A mensagem foi encerrada com uma oração pastoral pelo Betel, pedindo que a instituição permaneça fiel à sua vocação original nos próximos 90 anos.
Oferta, gratidão e encerramento
O culto incluiu ainda um momento de ofertas, baseado em 2 Coríntios 9:5-7: “Cada um dê conforme determinou em seu coração, não com pesar ou por obrigação, pois Deus ama quem dá com alegria”. Foi destacado que “para comemorar 90 anos, teve um custo”, e que a colaboração financeira de cada participante era parte da celebração e sustentação da obra.
Durante a oferta, foi entoado o louvor “Te Agradeço, meu Senhor”, seguido de oração de dedicação das doações. O momento reforçou um princípio histórico do Betel: “A sustentabilidade financeira desta casa nunca dependeu de recursos humanos. O Senhor nos ensinou a viver pela fé e as provisões divinas sempre foram uma realidade entre nós”.
Após o testemunho de Alexandre Canhone e mais momentos de louvor, foram dados os avisos finais sobre a programação da semana. Foram anunciadas reuniões específicas para diretores e coordenadores às 9h (quinta e sexta-feira) e para todos os ex-alunos às 14h30 (quinta e sexta-feira). A programação incluiria apresentações sobre o trabalho das igrejas, a iniciativa Promibe e o trabalho em comunidades quilombolas.
O culto foi encerrado com cânticos finais da assembleia, incluindo “Ricas e maravilhosas são as promessas de Deus” e “Levanta-te, resplandece”, cantados especialmente pelos ex-alunos presentes.

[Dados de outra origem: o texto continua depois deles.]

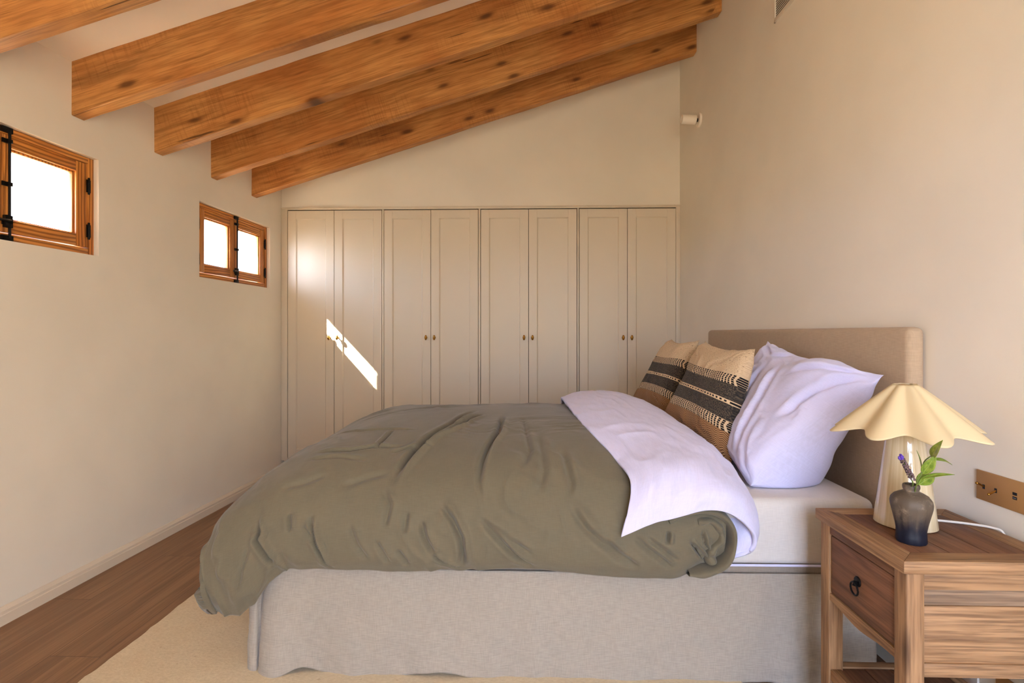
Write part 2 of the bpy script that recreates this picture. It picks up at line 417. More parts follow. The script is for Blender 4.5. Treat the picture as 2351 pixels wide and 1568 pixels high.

A celebração dos 90 anos do Betel Brasileiro não foi apenas uma retrospectiva do passado. Foi também um momento de renovação do compromisso com a missão original: preparar obreiros capacitados que não tenham de que se envergonhar e saibam manejar corretamente a palavra da verdade. O texto de Êxodo 34:10, que marcou a visão da professora Lídia, continua ecoando: “Eis que faço uma aliança, farei diante de todo o teu povo maravilhas que nunca foram feitas em toda a terra, nem nação alguma. De maneira que todo este povo em cujo meio tu estás, veja a obra do Senhor, porque coisa terrível é o que faço contigo”.